Salvo ove altrimenti indicato, questo blog contiene testi originali di Adriano Ercolani e Daniele Capuano



mercoledì 13 ottobre 2010

Appunti dell’uomo di campagna davanti alla porta della Legge: Appendice I (ermetica-psicologica)/7


La communicatio della Testa e del Corpo implica e genera un chiddush inesauribile, per cui negli otri vecchi il vino chiede sempre di rinnovarsi fremendo in pienezza di pace. Gesù prende su di sé da innocente i mali volontari delle Sue membra: ma Gesù assume anche, se è lecito dirlo, il male volontario redimendolo nell’abbraccio (Egli è anche adottato, è anche il Maestro della teshuvah, della metanoia: il Figlio Prodigo è ancora Lui).

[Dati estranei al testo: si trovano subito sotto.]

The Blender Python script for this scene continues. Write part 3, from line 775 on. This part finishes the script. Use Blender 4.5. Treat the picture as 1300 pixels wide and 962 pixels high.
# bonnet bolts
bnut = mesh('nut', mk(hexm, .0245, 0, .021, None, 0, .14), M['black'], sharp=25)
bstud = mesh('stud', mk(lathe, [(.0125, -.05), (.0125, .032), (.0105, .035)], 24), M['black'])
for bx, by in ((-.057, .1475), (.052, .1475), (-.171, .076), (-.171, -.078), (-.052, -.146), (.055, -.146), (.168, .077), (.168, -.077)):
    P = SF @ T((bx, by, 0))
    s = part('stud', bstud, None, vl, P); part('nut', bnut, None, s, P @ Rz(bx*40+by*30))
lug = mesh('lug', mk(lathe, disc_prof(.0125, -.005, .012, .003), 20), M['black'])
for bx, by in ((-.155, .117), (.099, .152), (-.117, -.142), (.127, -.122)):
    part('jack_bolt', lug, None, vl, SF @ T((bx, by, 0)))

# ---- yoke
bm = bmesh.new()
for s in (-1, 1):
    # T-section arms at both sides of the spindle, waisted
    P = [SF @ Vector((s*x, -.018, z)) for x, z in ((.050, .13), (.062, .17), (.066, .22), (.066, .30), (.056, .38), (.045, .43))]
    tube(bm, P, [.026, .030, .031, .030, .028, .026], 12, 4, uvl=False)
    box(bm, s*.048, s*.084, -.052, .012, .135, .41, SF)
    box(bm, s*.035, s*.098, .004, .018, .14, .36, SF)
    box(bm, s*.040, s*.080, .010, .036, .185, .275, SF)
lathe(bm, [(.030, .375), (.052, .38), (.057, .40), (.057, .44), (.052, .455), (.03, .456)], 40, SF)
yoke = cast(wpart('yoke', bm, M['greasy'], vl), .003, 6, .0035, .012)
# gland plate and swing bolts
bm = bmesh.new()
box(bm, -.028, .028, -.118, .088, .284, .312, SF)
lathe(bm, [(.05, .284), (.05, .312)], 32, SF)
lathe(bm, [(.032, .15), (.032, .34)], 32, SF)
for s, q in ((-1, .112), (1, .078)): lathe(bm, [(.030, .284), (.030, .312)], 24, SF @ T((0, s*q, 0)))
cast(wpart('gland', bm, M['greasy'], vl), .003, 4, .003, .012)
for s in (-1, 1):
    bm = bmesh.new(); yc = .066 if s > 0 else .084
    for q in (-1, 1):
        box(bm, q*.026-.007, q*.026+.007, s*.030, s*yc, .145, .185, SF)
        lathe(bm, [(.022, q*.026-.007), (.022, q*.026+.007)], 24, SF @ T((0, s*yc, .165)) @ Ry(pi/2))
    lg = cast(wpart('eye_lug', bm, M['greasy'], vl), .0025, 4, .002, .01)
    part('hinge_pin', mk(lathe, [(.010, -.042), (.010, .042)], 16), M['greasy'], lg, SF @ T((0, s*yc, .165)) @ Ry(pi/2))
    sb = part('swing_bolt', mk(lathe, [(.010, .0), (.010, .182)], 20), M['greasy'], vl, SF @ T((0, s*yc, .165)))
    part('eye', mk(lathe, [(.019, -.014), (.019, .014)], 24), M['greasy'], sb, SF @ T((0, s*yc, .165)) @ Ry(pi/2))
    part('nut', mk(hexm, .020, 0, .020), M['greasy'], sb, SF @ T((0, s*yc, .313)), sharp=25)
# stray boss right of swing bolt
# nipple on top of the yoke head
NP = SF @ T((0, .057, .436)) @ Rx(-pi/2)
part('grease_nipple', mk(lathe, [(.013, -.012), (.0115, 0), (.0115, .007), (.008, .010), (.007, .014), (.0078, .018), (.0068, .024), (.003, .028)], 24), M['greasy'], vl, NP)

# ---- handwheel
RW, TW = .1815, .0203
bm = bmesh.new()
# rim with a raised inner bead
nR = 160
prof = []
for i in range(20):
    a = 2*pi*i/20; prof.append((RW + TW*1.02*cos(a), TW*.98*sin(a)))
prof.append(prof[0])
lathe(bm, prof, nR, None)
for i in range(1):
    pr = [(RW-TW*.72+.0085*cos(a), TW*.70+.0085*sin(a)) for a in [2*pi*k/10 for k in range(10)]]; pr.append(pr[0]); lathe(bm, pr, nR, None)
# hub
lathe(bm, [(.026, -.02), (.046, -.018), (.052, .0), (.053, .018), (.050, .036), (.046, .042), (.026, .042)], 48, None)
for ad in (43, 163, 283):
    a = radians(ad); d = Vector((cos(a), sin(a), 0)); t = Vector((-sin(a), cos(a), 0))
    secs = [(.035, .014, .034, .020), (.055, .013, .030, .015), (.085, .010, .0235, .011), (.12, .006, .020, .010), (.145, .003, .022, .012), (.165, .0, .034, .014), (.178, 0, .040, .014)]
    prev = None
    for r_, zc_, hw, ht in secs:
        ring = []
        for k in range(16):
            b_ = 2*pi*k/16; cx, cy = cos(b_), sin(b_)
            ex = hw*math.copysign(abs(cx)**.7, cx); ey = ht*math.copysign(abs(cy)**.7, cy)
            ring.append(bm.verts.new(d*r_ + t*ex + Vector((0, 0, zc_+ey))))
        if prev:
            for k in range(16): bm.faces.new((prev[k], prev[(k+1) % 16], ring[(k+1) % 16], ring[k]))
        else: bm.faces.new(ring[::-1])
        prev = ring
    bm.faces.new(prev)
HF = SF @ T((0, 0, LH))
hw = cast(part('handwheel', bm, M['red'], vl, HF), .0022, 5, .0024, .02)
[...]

È imputato di tutto ciò che il Corpo, in quanto corpo, farà senza esserne accusato, perché lo avrà ricevuto: Egli ‘si divinizza’, si spoglia dell’umiltà dei commentatori-soferìm e anche dell’annichilimento mistico di al-Hallaj ed Eckhart, prende su di sé l’autorità divina come prende la corona di spine, l’autorità che ferisce solo la Testa. Perché?
Elia Benamozegh non è convincente quando accosta Gesù, hapax di luce e potenza, allo pseudomessia Shabbatai Tzevì, hapax di follia turlupinesca, di gnosi estremistica, antinomistica: e tuttavia l’accostamento può illuminare l’essenza della Rivelazione. Il Rosh (Testa), il Qutb (Polo, nel sufismo) è sollevato dalla legge essoterica, cemento comunitario, gestione umile (in profondità ipocrita ed idolatrica) del divenire, del tempo intermedio tra archè ed eschaton. Egli sconta in sé il tratto paterno, paranoide-folle, della trasmissione esoterica: lo accetta, ma accetta anche l’inizio dell’inganno, la misericordia-illusione (1) per cui l’archè profetica non può essere ulteriormente letta in trasparenza. Per superare l’incestuosità idolatrica-psichica (ed ecclesiastica), oportet che il mito originario non sia visto come mito: ciò è fondamentalismo dalla prospettiva di Psiche, ma dalla prospettiva del Rosh è verità-inganno, conoscenza-compassione; è il grido-lacerazione-errore dell’archè riorientato in direzione messianica, liberatrice (divenuto cioè beatrix culpa). Quindi, nonostante l’ingenuità “ipocrita” di Benamozegh, il nesso tra Rivelazione ed Incarnazione è originario, non è un’“eresia” cristiana: la follia di fronte alla Sapienza del mondo (delle genti), un mito che non è un mito, una “autoallucinazione” per disincantarsi dalla Caduta, il timore come preliminare accettazione dell’ignoranza, la lettera come corpo oscuro dell’Avversario-Dio di Giacobbe-Israele.
Nel Cristianesimo questo punto deve restare sempre esoterico non solo per la conservazione della Chiesa (che Cristo non considerò, e così scagionò il Corpo), ma anche perché il letteralismo-fondamentalismo preliminare è pietra di fondamento di una comunità credente. Non c’è Israele, Colui-che-lotta-con-Dio, non c’è fede, senza questo scoglio: e la fede è inizio di tutto perché la mèta è il Corpo Divino, la Resurrezione, lo Hen-kai-Pollà incarnato.
L’allucinazione dell’Evento è ciò che nello zen è il koan: ciò che pone sulla pelle una verità corporea, un corpo spirituale, che deve penetrare, internarsi, realizzare l’unione, la theosis.

Note


1) Nel Buddhismo Mahayana c’è questa forte consapevolezza: il legame tra Compassione (karuna) ed illusione in senso metafisico. Anche un midrash sulla creazione dell’uomo sembra implicarlo: gli angeli Verità e Giustizia protestavano, perché l’Adamo sarebbe stato menzognero ed ingiusto. Allora Dio, cosa fece? Afferrò la Verità e la gettò in terra.